TITLE: Her songs are captivating, but Aimee Mann is overlooked

 

Aimee Mann deserves a place of special honor in the somewhat crowded pantheon of great singer-songwriters who have never got their due. A decade ago--before Alanis Morissette, Tori Amos and the latest wave of female alternative rockers began road-testing designer-packaged angst--Mann was cracking the Top 10 with her band 'Til Tuesday and their million-selling debut single, Voices Carry. Her gorgeously crafted, McCartneyesque melodies and her lyrical bent for evening the score with slippery record execs and self-absorbed lovers not only made for refreshingly pungent pop, it also became the blueprint for today's hottest rock archetype: the take-no-prisoners angry young woman.

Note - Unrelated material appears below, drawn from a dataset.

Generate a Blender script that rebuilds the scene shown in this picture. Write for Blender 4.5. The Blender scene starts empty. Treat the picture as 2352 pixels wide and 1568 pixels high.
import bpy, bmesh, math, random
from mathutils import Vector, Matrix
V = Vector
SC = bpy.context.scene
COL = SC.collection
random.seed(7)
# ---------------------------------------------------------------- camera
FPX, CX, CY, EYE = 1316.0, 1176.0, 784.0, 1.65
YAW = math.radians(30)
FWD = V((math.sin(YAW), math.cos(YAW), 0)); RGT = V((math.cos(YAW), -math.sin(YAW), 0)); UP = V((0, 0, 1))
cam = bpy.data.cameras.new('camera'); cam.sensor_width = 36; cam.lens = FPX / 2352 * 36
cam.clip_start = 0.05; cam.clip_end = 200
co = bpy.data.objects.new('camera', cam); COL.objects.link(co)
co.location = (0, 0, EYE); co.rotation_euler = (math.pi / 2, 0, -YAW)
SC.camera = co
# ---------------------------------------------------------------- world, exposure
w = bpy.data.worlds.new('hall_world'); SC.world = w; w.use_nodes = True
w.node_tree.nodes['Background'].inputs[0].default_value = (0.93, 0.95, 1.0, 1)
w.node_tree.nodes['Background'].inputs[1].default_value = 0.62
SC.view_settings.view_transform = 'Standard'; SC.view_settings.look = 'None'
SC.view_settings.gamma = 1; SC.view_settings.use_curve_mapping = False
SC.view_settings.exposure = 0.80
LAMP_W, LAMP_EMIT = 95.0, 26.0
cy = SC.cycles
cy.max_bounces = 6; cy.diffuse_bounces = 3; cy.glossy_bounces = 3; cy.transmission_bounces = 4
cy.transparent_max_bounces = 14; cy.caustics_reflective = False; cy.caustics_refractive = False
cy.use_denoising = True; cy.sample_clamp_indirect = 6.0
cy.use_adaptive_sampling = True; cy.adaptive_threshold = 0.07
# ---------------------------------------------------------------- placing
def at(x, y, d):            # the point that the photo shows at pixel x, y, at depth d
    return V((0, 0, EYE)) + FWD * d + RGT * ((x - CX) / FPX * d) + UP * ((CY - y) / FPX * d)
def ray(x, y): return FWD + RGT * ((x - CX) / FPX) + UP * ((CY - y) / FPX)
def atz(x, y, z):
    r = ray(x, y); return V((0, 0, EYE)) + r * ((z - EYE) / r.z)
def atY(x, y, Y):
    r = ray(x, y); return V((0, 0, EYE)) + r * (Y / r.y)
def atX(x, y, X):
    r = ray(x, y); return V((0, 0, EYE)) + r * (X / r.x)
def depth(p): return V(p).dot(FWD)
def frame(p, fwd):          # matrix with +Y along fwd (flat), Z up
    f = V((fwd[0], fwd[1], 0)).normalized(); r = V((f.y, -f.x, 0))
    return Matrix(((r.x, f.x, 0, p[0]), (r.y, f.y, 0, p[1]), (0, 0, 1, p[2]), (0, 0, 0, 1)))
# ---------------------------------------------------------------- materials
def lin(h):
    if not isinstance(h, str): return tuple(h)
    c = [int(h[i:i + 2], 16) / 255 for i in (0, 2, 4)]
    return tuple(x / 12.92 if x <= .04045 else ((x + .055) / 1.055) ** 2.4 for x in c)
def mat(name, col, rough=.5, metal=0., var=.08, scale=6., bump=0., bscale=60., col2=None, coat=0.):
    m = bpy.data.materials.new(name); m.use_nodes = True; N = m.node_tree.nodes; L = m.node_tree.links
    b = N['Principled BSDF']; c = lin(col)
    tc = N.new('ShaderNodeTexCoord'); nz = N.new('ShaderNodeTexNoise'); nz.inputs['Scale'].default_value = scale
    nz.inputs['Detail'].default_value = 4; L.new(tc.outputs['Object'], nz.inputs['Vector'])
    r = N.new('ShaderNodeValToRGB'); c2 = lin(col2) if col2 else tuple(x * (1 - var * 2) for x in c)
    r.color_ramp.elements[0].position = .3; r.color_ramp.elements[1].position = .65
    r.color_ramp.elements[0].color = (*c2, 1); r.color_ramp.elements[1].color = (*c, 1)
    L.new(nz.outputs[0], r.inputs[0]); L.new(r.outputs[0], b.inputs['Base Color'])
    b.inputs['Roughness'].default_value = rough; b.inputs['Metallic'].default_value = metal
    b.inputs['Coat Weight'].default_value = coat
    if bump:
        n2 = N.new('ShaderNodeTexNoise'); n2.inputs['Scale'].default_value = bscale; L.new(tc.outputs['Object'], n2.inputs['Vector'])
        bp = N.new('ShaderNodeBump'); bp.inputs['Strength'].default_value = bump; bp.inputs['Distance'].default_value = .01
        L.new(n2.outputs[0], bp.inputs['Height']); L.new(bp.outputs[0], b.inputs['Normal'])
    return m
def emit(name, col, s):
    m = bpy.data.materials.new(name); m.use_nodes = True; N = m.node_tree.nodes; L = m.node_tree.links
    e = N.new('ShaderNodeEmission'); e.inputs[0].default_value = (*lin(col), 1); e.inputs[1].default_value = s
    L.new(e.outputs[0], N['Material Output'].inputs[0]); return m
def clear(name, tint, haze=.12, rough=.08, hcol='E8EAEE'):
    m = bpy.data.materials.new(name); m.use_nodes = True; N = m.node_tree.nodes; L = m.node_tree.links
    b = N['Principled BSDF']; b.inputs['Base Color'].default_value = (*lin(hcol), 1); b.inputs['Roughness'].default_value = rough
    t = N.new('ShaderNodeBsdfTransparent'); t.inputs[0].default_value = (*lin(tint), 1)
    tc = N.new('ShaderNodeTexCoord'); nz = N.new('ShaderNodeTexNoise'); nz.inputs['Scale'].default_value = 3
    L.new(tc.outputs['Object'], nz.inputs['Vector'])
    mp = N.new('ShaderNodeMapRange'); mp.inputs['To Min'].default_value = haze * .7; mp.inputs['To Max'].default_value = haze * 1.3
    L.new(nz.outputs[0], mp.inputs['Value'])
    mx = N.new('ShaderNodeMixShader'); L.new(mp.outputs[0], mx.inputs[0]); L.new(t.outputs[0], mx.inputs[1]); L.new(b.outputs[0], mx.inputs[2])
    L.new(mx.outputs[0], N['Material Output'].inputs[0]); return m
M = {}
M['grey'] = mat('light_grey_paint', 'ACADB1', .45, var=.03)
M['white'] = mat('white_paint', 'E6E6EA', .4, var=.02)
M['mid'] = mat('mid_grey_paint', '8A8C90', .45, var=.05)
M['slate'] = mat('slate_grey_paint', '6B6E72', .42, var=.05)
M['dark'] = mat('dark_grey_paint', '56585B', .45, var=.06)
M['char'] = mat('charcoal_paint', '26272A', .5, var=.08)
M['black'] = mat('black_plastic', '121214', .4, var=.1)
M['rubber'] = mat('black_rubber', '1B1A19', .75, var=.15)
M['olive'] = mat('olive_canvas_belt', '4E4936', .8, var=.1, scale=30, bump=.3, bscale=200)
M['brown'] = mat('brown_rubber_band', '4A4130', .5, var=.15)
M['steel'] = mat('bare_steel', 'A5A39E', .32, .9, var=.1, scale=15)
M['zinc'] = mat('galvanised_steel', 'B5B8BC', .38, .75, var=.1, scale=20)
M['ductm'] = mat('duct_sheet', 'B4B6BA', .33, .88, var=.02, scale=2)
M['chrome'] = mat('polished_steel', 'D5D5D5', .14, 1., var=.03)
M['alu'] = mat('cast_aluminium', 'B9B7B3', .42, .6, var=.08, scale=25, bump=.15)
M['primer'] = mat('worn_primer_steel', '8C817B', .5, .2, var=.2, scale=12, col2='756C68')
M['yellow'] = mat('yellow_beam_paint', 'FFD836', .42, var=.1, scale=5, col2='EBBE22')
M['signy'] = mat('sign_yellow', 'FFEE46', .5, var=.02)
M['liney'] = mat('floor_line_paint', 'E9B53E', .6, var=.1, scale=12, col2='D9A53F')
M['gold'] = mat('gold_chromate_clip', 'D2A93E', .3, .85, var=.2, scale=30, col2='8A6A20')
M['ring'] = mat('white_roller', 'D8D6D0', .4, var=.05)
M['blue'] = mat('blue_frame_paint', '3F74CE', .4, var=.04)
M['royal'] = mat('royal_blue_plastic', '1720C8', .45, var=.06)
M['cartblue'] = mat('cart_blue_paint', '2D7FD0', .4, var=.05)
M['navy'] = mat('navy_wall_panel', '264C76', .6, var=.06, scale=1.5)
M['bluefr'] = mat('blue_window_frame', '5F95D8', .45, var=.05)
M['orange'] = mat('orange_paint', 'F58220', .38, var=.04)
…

Mann's first solo album, 1993's Whatever, sold only 130,000 copies but still showed her increasing depth as a songwriter. The title of her new solo album, I'm with Stupid (Geffen), is rife with meaning; she's probably fingering her old record label, Imago, whose financial instability delayed this record for two years. "You pay for the hands they're shaking/ As they struggle with the undertaking/ of simple thought," she cracks on the title song. Lyrically, her acid tongue remains; musically, I'm with Stupid rates as one of the catchiest pop albums of the year, brimming with poised three-minute mini-masterpieces. Mann has the same skill that great tunesmiths like McCartney and Neil Young have: the knack for writing simple, beautiful, instantly engaging songs. She may never sell millions like today's heart-on-the-sleeve emoters, but it's an even better bet that none of them will ever write songs as captivating as this.